Radio Silence is about Frances, a teenage girl with her life planned out.  She intends to go to Cambridge, get a degree, get a good job and earn lots of money. That is what she is expected to do, right?   She fits in studying between listening to her favourite podcast, Universe City.  When the creator of the podcast spots Frances’ fan art, he asks her to create some for the show, to which she happily accepts.  It turns out that the creator of the show is shy, introverted Aled.  However, things aren’t all what they seem, and over the course of a year life will change for Frances.

Oh my,  I felt SO old reading this book.  It is heavily focused on teenagers, and there is a lot of talk about YouTube, Tumblr, and Twitter.  There is even a few sneaky name drops of “real life” YouTubers… *sigh*  I have to say, the heavy focus on Tumblr reeeaaally irritated me.   Why do people take Tumblr so seriously?!  Stop it.  It’s embarrassing.

The writing was clunky and awkward to read.  I know the author was aiming for a realistic tone and dialogue, but it was difficult to read at times and I got frustrated at the endless “umms…” “…” “like…” “yeah…”  Here is an example of the writing early on:-

“I stood up and walked on stage and I smiled and I felt fine because I was born for this”.

Like… what?  That sentence physically pained me.  Because of the writing, I didn’t connect with any of the characters; Frances, Aled, Daniel, Raine… Nope.  None.  You are all annoying.  I don’t care about any of you.

Turning now to the sexuality of Frances and Aled, which has been a big topic of discussion.   It is good to have diversity, especially in YA novels.  I appreciated that there was nothing romantic between them.   It was just friendship.  It was sweet how well they connected and made each other happy in a platonic sense.  However,  Aled’s story line with his sexuality confused me, and considering I didn’t like him as a character, I didn’t have any sympathy for him in this aspect. 

The sub-plot with Carys Last and her disappearance was beyond annoying.  Personally, it didn’t add much to the story.  It seemingly lurked around in the background, and only really began to become involved in the main story line at about 70% way through the novel.  It didn’t even make sense as to why it was a big deal. I was expecting Frances to have murdered her or something.  Sadly, she didn’t. #spoiler

I understand the message and intend behind Radio Silence; that you don’t have to go to university if you don’t want to.   There are other paths that you can take.  However, I don’t feel like it was executed that well.  There was something “off” in the way Frances spoke about it.  She wasn’t “desperate” to go in my interpretation; she actually came across as rather laid back about it – like “oh I’m expected to go so I will go… *sigh*”  rather thanI HAVE to go to University, there is no other option for me.  I must do whatever I can, and sacrifice what I can to make sure I can go“.  Frances also makes a big deal about how her “school friends” can’t know she likes Universe City, or how she likes to wear “wacky” clothes, as she feels like they will judge her.   It just came across as a bit silly to me, as surely your friends wouldn’t care what you liked or how you dressed?  They like you for who you are, or they aren’t your friends.   End of.

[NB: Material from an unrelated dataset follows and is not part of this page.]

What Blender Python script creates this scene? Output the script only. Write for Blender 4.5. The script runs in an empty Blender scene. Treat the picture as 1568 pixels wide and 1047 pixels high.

I read Radio Silence quite quickly, just about 3 hours in total.  You’re probably wondering why I finished it if I didn’t like it, and that is because I’m a very stubborn person and I don’t like to give up on a book.  I like to finish it and have a full opinion on it.  *stamps feet*

I know there is a lot of hype around this book, and I wish I did like it more than I did, just so I could join in on the craze.  I think if you are a teenager who solely reads YA you will like it.   As an adult *quietly cries* who reads other genres, it was rather lacking in comparison to other books I have read.   This hasn’t put me off reading more from Alice, and I would be keen to read her first novel, Solitaire.    Perhaps I will leave it a while before I do though… *nervous laughter*

Dannie x

A copy of Radio Silence by Alice Oseman was provided in exchange for an honest review.  No further compensation received.